Upstarts
The house I occupied with Bob Hughes and John Klas was cleaned daily by two
middle-aged German chambermaids, although it contained almost no furniture. Being
accustomed to sleeping on the ground, I laid out my sleeping bag on the floor and slept
there for the first week or so. Meanwhile, most of the other officers had managed to
scrounge up beds.
On the whole, our cleaning ladies did a good job for us, cleaning, dusting, and
swabbing the indoor privy, a primitive affair unattached to either a water supply or a
cesspool/sewer, but using a container which had to be emptied daily. However, though
they scrupulously swept and dusted the rest of the house, my bedroom got a lick and a
promise. Every morning as I lay on my back on my bedroll, I could see a cobweb at the
corner of the ceiling. Finally I got tired of the same old cobweb, so I hung around until
the housemaids appeared, took one by the arm, led her into my room, and pointed at the
cobweb. "Tsk, tsk, tsk," I said.
Apparently "tsk" is the same in German as in English, for that evening when I
came home, I found the cobweb gone. Moreover, my room now contained a bed, a chair,
a table, and a vase with flowers in it. Sometimes a wheel doesn't even have to squeak
very loudly to get the grease.
At other times, stronger measures need to be taken. A couple of months later,
there was a problem in one of the larger houses with the hot water supply. The "hot"
water ambled out of the pipes at just above blood heat. There was a coal-burning water
heater, and when our billeting officer complained to the German who tended it, the
temperature improved by about two degrees Fahrenheit .. The stoker said that was the
best he could do with the lousy brown coal which was all that was available. Get him
some good bituminous coal, and he could heat the water.
After several days of parley and a vain search for good coal, our lieutenant lost
patience. Grabbing the man by the shirt front, he said in his best Pidgin German, "Nichs
heisse Wasser, nichs essen!" Since all food was still rationed, this was no empty threat.
And from then on the water boiled out of the faucets.

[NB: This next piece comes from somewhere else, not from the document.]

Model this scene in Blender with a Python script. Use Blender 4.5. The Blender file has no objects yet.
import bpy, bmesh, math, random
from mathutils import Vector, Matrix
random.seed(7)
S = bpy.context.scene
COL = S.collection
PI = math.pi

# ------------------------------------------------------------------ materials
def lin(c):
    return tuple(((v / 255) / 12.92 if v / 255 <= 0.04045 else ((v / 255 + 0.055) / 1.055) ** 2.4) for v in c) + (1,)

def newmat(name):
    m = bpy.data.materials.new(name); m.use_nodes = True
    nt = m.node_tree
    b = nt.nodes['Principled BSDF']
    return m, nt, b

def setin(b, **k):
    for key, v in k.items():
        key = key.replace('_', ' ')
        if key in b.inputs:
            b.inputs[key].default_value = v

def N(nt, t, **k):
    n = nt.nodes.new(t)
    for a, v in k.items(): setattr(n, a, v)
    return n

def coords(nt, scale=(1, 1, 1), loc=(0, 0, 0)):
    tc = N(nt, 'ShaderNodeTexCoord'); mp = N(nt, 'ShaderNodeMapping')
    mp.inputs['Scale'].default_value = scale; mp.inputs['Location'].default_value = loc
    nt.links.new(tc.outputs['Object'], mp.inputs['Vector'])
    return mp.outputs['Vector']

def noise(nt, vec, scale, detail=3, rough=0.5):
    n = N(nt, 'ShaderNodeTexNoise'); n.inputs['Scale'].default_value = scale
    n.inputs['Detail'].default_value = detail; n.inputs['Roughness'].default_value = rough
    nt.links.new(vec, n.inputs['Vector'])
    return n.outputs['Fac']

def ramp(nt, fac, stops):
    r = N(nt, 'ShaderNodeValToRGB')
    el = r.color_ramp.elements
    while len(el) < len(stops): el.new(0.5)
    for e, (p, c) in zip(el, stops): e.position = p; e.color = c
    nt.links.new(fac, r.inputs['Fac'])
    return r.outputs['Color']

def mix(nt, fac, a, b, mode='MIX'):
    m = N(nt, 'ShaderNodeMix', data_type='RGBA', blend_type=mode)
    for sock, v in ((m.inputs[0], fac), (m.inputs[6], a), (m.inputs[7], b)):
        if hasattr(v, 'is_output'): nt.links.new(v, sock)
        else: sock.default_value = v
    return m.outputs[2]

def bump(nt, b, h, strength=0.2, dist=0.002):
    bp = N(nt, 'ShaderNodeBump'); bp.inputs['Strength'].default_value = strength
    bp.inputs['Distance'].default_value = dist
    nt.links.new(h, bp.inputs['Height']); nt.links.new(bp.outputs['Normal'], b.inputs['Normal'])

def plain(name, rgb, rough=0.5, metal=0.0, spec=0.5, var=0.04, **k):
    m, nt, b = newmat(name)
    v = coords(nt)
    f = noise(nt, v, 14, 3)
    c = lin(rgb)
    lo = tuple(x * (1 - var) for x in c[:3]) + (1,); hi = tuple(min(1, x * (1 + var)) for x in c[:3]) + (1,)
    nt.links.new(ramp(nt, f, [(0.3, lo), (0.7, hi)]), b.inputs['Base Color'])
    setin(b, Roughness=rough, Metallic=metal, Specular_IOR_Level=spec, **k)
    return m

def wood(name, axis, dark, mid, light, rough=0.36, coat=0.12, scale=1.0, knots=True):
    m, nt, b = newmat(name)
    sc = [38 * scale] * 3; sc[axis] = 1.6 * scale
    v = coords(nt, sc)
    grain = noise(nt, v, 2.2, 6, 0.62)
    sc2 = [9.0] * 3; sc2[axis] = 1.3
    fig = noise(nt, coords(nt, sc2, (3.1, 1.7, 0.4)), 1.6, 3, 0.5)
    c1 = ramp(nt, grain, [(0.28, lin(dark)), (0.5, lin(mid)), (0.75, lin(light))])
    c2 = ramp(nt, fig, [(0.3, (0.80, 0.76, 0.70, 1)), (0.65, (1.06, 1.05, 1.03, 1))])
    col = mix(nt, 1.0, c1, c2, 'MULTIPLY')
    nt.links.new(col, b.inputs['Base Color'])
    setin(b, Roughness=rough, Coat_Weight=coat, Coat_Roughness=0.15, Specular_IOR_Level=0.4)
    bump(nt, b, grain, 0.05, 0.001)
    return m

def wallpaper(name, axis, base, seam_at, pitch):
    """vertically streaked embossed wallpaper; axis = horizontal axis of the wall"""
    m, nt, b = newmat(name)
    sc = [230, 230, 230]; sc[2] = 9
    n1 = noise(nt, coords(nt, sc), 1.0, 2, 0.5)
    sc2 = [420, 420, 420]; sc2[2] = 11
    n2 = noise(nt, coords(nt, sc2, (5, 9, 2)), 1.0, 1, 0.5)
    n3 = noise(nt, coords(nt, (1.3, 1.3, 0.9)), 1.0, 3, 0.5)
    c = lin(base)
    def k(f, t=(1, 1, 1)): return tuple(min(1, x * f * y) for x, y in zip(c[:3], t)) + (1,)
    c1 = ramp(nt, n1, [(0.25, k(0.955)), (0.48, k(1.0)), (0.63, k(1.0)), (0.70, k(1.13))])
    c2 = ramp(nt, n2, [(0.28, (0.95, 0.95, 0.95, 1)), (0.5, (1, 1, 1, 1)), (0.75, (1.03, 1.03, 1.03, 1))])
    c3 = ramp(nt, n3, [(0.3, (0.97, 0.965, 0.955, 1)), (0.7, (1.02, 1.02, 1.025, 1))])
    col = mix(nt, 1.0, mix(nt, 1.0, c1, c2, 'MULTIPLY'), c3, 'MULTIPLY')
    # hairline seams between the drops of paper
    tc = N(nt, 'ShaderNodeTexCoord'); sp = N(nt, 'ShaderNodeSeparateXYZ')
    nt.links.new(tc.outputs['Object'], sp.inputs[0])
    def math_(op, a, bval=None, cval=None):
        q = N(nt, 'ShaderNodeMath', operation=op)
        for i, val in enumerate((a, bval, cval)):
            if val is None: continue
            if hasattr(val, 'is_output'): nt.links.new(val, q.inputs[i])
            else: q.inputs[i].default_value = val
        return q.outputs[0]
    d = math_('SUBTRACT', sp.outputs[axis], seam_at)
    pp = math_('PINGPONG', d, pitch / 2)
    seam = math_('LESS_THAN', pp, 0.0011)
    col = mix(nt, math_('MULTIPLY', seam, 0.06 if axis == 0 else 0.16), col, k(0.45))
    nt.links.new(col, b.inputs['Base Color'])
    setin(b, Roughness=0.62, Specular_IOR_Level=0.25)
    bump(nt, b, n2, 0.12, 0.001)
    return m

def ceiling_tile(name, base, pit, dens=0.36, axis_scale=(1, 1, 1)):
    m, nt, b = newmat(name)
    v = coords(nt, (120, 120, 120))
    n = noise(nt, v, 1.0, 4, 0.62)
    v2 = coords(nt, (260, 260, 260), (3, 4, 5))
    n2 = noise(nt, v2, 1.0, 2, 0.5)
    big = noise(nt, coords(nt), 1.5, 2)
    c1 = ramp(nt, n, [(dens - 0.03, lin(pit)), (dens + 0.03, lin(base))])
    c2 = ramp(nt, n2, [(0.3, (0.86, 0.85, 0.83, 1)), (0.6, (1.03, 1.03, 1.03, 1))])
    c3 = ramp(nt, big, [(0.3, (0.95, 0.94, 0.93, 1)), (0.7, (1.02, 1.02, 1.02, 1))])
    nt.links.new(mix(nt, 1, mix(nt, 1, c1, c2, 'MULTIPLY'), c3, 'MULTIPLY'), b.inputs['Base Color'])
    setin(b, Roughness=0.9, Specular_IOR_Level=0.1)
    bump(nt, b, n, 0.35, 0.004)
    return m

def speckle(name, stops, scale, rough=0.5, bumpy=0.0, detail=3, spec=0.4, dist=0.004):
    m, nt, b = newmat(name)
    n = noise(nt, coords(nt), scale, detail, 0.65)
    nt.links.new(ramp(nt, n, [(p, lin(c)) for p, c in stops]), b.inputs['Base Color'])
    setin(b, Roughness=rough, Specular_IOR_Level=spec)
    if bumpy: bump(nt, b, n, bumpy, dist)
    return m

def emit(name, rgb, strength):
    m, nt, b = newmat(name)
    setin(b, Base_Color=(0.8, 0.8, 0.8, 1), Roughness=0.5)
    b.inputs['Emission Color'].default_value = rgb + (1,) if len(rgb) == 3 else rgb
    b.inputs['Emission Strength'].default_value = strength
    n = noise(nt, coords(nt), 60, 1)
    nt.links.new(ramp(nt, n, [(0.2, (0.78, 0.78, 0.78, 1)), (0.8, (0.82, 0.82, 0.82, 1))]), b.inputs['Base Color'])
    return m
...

Capt Van den Bark, a devoted family man, was appointed town Provost Marshall,
with the mission of keeping the soldiers of the battalion from violating laws or
regulations such as not entering any house or building inhabited by civilians, not carrying
their weapons except as required for guard or some other authorized duty, and not getting
drunk and/or disorderly.
Van didn't know much about law enforcement, but he took the job seriously and
set out learn as much as he could about Schwandorf and its possible pitfalls. For instance,
he immediately went to the German police chief and demanded the locations of local
brothels. The chief assured him, "Why, Lieutenant, you don't have to resort to that! You
can have any woman in town."
Van blushed heatedly and explained his purpose.